■ Work to complete
Extract, without alteration, each line from the start of the listing to the line bearing "ZB = ZI - TT".

■ Data excerpt
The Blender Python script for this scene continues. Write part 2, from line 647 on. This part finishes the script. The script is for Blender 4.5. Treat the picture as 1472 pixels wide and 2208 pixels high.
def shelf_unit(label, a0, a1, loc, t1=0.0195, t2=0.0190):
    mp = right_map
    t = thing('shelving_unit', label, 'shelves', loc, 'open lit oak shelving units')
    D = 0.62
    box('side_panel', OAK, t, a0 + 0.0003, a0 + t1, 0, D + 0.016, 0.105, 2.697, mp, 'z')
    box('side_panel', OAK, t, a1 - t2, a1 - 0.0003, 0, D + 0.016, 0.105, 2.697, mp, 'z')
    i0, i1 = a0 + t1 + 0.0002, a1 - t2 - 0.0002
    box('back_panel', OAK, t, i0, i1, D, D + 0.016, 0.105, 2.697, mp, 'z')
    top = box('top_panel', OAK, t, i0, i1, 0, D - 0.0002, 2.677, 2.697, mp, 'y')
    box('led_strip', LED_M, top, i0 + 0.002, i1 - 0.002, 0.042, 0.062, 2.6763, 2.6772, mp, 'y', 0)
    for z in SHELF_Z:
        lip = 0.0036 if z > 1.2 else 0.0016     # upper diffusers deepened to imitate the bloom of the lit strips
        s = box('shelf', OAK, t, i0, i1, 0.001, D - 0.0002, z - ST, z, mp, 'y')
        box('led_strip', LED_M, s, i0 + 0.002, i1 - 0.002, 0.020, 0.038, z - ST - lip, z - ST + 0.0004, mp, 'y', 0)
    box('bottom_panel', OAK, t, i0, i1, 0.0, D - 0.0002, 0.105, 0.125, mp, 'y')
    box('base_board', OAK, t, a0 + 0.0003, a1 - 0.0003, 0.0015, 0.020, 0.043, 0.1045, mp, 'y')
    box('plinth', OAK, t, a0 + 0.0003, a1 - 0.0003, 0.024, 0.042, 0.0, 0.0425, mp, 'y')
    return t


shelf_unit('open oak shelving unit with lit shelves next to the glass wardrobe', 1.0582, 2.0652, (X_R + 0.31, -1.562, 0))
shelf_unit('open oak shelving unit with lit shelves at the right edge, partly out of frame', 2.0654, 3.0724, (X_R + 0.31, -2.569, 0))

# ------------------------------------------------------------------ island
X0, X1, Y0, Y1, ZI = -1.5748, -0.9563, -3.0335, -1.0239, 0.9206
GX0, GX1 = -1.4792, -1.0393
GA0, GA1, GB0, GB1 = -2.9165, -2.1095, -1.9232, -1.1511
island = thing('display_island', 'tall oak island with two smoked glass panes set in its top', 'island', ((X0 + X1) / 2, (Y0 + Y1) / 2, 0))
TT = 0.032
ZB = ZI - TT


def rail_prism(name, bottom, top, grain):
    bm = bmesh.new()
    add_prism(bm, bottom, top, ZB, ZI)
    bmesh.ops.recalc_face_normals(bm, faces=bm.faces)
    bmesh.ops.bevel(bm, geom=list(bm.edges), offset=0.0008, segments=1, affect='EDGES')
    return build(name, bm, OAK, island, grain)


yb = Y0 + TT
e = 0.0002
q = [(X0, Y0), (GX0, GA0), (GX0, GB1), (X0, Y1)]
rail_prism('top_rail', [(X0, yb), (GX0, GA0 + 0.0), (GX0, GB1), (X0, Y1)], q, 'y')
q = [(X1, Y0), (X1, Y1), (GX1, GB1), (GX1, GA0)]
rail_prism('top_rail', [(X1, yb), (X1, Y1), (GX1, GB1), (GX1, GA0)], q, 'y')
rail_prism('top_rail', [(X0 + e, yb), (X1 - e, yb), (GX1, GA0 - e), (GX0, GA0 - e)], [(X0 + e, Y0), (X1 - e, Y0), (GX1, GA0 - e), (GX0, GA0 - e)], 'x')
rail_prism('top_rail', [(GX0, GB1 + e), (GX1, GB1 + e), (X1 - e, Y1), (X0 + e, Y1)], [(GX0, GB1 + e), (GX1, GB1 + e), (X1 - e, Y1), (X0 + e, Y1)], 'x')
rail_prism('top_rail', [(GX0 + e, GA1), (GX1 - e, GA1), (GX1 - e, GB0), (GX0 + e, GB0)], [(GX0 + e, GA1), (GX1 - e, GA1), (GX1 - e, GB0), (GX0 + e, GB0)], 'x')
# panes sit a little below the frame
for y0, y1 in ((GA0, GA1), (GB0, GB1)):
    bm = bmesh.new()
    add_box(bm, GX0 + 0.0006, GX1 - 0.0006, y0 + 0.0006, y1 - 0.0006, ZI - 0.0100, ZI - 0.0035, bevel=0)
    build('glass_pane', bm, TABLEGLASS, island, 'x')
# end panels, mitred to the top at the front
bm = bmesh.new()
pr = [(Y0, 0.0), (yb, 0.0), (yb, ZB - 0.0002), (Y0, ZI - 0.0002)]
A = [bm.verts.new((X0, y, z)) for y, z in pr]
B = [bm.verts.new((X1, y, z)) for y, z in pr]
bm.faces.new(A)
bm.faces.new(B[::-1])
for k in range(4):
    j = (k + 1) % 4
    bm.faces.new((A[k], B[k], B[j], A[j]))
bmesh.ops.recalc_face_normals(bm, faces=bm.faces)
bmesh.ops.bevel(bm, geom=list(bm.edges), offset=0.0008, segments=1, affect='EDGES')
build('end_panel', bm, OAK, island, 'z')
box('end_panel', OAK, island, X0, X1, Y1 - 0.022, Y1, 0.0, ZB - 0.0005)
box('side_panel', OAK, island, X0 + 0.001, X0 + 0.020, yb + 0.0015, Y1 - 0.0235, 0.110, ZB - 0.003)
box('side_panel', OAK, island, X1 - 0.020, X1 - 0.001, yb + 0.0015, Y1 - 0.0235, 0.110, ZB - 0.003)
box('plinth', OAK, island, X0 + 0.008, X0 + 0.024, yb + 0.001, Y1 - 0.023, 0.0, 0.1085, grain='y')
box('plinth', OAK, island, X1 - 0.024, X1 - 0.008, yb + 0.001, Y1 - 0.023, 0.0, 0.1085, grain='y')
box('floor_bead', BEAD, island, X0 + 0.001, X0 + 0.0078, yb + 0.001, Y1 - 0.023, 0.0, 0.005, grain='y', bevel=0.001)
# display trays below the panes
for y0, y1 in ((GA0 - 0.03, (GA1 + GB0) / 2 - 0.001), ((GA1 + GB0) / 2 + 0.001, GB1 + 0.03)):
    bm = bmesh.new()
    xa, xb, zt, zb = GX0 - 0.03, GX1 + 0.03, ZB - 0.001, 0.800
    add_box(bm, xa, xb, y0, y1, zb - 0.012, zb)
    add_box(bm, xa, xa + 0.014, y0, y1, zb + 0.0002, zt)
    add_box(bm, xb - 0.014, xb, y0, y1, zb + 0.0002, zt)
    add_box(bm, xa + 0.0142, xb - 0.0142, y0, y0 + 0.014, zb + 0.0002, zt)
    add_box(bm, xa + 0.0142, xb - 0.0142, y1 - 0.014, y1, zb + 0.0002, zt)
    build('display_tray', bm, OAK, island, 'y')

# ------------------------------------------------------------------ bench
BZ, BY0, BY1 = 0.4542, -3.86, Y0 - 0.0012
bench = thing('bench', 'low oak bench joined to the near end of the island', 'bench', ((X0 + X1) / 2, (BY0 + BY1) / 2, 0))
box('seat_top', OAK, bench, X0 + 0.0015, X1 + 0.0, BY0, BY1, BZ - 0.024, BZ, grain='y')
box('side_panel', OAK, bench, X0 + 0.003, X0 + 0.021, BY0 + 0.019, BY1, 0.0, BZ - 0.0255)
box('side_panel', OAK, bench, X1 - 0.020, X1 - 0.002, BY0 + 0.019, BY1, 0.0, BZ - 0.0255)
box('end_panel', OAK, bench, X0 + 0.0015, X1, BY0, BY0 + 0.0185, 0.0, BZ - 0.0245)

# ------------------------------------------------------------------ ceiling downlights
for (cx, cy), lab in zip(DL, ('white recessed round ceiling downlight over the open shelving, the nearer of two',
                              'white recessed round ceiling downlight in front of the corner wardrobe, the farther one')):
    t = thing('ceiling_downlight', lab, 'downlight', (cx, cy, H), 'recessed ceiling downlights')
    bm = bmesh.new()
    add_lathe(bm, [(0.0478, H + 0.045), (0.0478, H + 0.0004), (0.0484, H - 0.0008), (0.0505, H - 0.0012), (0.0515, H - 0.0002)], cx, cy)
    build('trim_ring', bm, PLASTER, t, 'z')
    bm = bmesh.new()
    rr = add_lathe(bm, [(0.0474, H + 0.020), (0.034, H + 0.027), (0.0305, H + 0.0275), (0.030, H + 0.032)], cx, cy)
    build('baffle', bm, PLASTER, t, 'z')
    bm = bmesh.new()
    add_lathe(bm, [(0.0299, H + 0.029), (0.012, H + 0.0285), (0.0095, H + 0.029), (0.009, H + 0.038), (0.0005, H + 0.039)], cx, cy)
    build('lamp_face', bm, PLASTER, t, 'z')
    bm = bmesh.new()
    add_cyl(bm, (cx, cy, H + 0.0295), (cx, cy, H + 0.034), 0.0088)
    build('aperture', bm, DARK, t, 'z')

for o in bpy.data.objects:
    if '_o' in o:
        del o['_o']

■ Answer to the exercise
The Blender Python script for this scene continues. Write part 2, from line 647 on. This part finishes the script. The script is for Blender 4.5. Treat the picture as 1472 pixels wide and 2208 pixels high.
def shelf_unit(label, a0, a1, loc, t1=0.0195, t2=0.0190):
    mp = right_map
    t = thing('shelving_unit', label, 'shelves', loc, 'open lit oak shelving units')
    D = 0.62
    box('side_panel', OAK, t, a0 + 0.0003, a0 + t1, 0, D + 0.016, 0.105, 2.697, mp, 'z')
    box('side_panel', OAK, t, a1 - t2, a1 - 0.0003, 0, D + 0.016, 0.105, 2.697, mp, 'z')
    i0, i1 = a0 + t1 + 0.0002, a1 - t2 - 0.0002
    box('back_panel', OAK, t, i0, i1, D, D + 0.016, 0.105, 2.697, mp, 'z')
    top = box('top_panel', OAK, t, i0, i1, 0, D - 0.0002, 2.677, 2.697, mp, 'y')
    box('led_strip', LED_M, top, i0 + 0.002, i1 - 0.002, 0.042, 0.062, 2.6763, 2.6772, mp, 'y', 0)
    for z in SHELF_Z:
        lip = 0.0036 if z > 1.2 else 0.0016     # upper diffusers deepened to imitate the bloom of the lit strips
        s = box('shelf', OAK, t, i0, i1, 0.001, D - 0.0002, z - ST, z, mp, 'y')
        box('led_strip', LED_M, s, i0 + 0.002, i1 - 0.002, 0.020, 0.038, z - ST - lip, z - ST + 0.0004, mp, 'y', 0)
    box('bottom_panel', OAK, t, i0, i1, 0.0, D - 0.0002, 0.105, 0.125, mp, 'y')
    box('base_board', OAK, t, a0 + 0.0003, a1 - 0.0003, 0.0015, 0.020, 0.043, 0.1045, mp, 'y')
    box('plinth', OAK, t, a0 + 0.0003, a1 - 0.0003, 0.024, 0.042, 0.0, 0.0425, mp, 'y')
    return t


shelf_unit('open oak shelving unit with lit shelves next to the glass wardrobe', 1.0582, 2.0652, (X_R + 0.31, -1.562, 0))
shelf_unit('open oak shelving unit with lit shelves at the right edge, partly out of frame', 2.0654, 3.0724, (X_R + 0.31, -2.569, 0))

# ------------------------------------------------------------------ island
X0, X1, Y0, Y1, ZI = -1.5748, -0.9563, -3.0335, -1.0239, 0.9206
GX0, GX1 = -1.4792, -1.0393
GA0, GA1, GB0, GB1 = -2.9165, -2.1095, -1.9232, -1.1511
island = thing('display_island', 'tall oak island with two smoked glass panes set in its top', 'island', ((X0 + X1) / 2, (Y0 + Y1) / 2, 0))
TT = 0.032
ZB = ZI - TT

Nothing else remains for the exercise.